— Begin Source material —

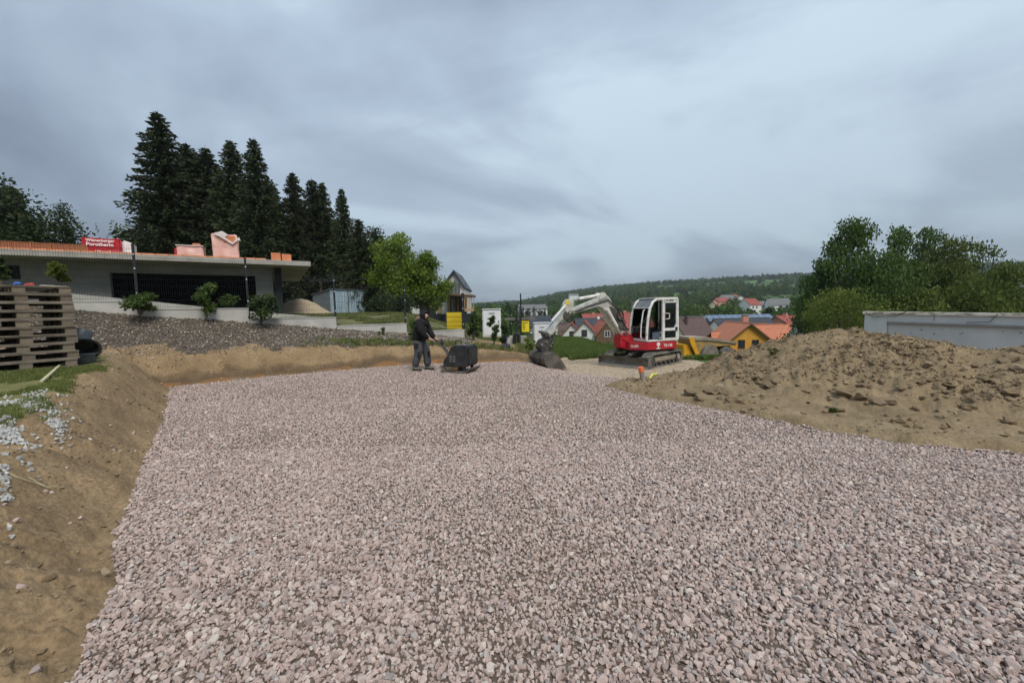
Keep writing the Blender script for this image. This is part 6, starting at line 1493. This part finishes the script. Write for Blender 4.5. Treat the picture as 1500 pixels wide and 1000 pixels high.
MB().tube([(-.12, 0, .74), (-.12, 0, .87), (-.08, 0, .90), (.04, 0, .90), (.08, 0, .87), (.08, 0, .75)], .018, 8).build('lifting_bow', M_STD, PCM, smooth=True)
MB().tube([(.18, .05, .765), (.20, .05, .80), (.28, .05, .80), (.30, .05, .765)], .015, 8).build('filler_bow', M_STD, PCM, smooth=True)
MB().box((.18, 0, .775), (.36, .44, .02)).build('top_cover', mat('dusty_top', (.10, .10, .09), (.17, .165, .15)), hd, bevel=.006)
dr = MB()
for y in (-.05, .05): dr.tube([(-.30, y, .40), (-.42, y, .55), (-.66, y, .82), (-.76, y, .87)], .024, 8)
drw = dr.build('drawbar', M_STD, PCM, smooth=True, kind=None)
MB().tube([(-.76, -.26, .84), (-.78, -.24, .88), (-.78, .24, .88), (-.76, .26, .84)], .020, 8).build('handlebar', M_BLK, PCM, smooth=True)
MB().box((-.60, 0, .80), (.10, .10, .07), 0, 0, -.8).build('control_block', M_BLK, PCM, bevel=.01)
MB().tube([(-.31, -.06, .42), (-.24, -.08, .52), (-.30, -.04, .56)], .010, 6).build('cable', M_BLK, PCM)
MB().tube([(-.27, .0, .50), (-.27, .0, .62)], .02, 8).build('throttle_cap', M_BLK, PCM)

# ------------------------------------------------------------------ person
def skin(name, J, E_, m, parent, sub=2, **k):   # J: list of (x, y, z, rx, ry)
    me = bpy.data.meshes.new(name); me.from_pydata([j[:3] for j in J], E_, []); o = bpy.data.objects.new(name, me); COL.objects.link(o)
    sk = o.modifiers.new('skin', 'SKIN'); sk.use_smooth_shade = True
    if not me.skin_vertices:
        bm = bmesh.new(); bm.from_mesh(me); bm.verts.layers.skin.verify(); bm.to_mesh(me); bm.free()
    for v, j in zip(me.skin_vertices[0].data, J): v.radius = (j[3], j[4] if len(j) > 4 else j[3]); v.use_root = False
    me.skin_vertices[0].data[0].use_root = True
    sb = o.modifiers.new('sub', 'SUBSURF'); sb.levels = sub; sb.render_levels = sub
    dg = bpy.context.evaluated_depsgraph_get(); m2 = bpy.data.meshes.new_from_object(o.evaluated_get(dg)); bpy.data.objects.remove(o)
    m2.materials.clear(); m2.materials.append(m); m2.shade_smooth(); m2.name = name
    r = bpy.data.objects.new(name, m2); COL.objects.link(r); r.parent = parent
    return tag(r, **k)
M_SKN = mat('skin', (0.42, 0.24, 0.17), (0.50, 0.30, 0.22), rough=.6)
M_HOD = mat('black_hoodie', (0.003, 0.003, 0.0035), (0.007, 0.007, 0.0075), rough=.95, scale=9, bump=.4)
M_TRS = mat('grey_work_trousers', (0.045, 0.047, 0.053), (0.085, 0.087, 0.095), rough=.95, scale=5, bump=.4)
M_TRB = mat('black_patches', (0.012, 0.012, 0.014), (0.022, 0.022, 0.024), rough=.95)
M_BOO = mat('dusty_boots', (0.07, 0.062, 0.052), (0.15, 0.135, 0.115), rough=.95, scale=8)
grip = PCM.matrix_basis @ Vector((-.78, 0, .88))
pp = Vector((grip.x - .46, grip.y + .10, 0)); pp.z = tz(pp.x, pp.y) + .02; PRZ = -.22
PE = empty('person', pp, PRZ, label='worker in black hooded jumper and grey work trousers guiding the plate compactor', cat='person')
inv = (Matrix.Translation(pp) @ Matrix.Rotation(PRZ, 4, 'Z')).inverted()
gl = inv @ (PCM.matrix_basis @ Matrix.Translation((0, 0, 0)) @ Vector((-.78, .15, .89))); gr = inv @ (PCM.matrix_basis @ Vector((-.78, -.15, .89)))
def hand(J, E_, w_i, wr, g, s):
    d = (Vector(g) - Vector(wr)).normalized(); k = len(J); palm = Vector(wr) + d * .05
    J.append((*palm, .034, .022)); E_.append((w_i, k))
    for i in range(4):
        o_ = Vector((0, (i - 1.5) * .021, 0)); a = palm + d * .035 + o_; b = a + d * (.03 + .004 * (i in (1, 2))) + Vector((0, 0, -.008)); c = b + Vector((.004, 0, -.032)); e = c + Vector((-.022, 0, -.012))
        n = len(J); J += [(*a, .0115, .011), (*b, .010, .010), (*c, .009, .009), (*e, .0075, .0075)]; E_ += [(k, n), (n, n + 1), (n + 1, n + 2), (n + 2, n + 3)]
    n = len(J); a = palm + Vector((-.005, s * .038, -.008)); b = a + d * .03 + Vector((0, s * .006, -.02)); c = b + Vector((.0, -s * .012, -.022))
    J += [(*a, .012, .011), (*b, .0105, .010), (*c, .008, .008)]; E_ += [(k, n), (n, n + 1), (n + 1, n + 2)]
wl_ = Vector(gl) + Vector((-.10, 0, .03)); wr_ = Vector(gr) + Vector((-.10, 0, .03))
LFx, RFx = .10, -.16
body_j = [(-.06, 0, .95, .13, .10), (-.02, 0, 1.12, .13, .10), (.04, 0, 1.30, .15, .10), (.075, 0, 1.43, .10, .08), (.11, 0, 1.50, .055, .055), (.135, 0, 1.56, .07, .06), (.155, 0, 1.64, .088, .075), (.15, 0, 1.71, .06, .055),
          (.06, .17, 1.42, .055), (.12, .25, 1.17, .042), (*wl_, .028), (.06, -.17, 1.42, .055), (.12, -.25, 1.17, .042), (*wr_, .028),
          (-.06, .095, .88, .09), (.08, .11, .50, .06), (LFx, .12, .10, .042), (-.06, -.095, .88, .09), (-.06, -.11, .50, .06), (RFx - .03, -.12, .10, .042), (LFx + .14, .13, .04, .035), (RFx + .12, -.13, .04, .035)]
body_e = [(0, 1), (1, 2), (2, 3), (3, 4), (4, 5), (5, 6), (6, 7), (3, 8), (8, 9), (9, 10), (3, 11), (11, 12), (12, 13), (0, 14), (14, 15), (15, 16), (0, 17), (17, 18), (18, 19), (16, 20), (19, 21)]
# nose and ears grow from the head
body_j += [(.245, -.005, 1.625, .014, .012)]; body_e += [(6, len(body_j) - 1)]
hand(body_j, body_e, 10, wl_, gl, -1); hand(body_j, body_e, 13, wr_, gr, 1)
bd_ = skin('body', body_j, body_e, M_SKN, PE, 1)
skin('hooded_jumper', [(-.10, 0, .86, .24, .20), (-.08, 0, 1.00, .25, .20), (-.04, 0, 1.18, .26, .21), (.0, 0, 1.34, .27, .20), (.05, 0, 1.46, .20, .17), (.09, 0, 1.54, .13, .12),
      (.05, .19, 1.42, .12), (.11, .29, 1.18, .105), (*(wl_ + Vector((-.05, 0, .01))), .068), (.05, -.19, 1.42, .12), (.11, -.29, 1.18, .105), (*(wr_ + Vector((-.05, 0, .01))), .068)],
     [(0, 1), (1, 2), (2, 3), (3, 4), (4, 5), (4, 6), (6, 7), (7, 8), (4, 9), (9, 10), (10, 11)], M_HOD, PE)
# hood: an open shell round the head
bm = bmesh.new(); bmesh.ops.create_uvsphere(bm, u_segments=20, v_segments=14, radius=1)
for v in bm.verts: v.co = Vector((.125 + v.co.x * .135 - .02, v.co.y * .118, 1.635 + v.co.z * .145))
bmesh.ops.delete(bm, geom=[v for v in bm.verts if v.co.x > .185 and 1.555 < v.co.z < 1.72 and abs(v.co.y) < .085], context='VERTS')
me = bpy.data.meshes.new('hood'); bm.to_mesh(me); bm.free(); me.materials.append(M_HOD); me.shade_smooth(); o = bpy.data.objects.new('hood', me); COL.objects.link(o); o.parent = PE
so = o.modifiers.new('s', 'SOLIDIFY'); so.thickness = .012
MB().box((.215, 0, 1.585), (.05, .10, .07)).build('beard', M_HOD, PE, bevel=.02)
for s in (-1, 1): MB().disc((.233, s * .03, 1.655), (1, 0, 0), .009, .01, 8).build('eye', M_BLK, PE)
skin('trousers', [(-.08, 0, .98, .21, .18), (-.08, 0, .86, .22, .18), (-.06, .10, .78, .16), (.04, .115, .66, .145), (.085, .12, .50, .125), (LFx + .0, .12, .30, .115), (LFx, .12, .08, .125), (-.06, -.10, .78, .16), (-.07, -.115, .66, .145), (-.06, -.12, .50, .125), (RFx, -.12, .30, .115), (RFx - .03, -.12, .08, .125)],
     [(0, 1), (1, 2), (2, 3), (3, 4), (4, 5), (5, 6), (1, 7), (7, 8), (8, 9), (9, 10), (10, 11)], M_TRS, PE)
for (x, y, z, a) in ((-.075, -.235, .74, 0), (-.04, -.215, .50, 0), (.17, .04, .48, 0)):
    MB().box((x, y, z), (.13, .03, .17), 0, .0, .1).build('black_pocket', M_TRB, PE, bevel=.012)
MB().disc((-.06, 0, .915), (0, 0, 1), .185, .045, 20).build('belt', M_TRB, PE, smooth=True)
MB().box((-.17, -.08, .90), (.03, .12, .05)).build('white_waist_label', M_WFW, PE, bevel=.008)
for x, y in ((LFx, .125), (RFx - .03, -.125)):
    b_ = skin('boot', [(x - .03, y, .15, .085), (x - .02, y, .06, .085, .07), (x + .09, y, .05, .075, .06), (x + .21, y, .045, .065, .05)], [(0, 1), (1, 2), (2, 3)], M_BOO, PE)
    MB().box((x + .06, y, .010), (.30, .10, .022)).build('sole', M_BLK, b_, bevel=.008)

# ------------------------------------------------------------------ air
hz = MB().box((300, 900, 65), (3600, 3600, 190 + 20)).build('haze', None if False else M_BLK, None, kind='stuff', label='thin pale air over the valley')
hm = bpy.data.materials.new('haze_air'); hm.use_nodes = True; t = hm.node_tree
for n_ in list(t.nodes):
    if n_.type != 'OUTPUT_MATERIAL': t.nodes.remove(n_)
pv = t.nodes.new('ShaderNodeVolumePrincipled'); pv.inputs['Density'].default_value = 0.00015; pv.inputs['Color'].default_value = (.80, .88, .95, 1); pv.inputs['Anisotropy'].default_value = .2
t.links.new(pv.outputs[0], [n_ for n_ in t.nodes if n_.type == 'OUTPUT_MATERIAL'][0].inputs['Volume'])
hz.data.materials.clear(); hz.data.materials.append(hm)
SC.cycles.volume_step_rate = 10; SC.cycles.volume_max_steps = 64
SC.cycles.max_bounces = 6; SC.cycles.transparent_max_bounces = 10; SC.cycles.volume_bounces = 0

— End Source material —

Problem requirements: Without the pictures, please reproduce each line of the listing above exactly, from the first one through the line bearing "8).build('throttle_cap', M_BLK, PCM)".

Result of the task:
Keep writing the Blender script for this image. This is part 6, starting at line 1493. This part finishes the script. Write for Blender 4.5. Treat the picture as 1500 pixels wide and 1000 pixels high.
MB().tube([(-.12, 0, .74), (-.12, 0, .87), (-.08, 0, .90), (.04, 0, .90), (.08, 0, .87), (.08, 0, .75)], .018, 8).build('lifting_bow', M_STD, PCM, smooth=True)
MB().tube([(.18, .05, .765), (.20, .05, .80), (.28, .05, .80), (.30, .05, .765)], .015, 8).build('filler_bow', M_STD, PCM, smooth=True)
MB().box((.18, 0, .775), (.36, .44, .02)).build('top_cover', mat('dusty_top', (.10, .10, .09), (.17, .165, .15)), hd, bevel=.006)
dr = MB()
for y in (-.05, .05): dr.tube([(-.30, y, .40), (-.42, y, .55), (-.66, y, .82), (-.76, y, .87)], .024, 8)
drw = dr.build('drawbar', M_STD, PCM, smooth=True, kind=None)
MB().tube([(-.76, -.26, .84), (-.78, -.24, .88), (-.78, .24, .88), (-.76, .26, .84)], .020, 8).build('handlebar', M_BLK, PCM, smooth=True)
MB().box((-.60, 0, .80), (.10, .10, .07), 0, 0, -.8).build('control_block', M_BLK, PCM, bevel=.01)
MB().tube([(-.31, -.06, .42), (-.24, -.08, .52), (-.30, -.04, .56)], .010, 6).build('cable', M_BLK, PCM)
MB().tube([(-.27, .0, .50), (-.27, .0, .62)], .02, 8).build('throttle_cap', M_BLK, PCM)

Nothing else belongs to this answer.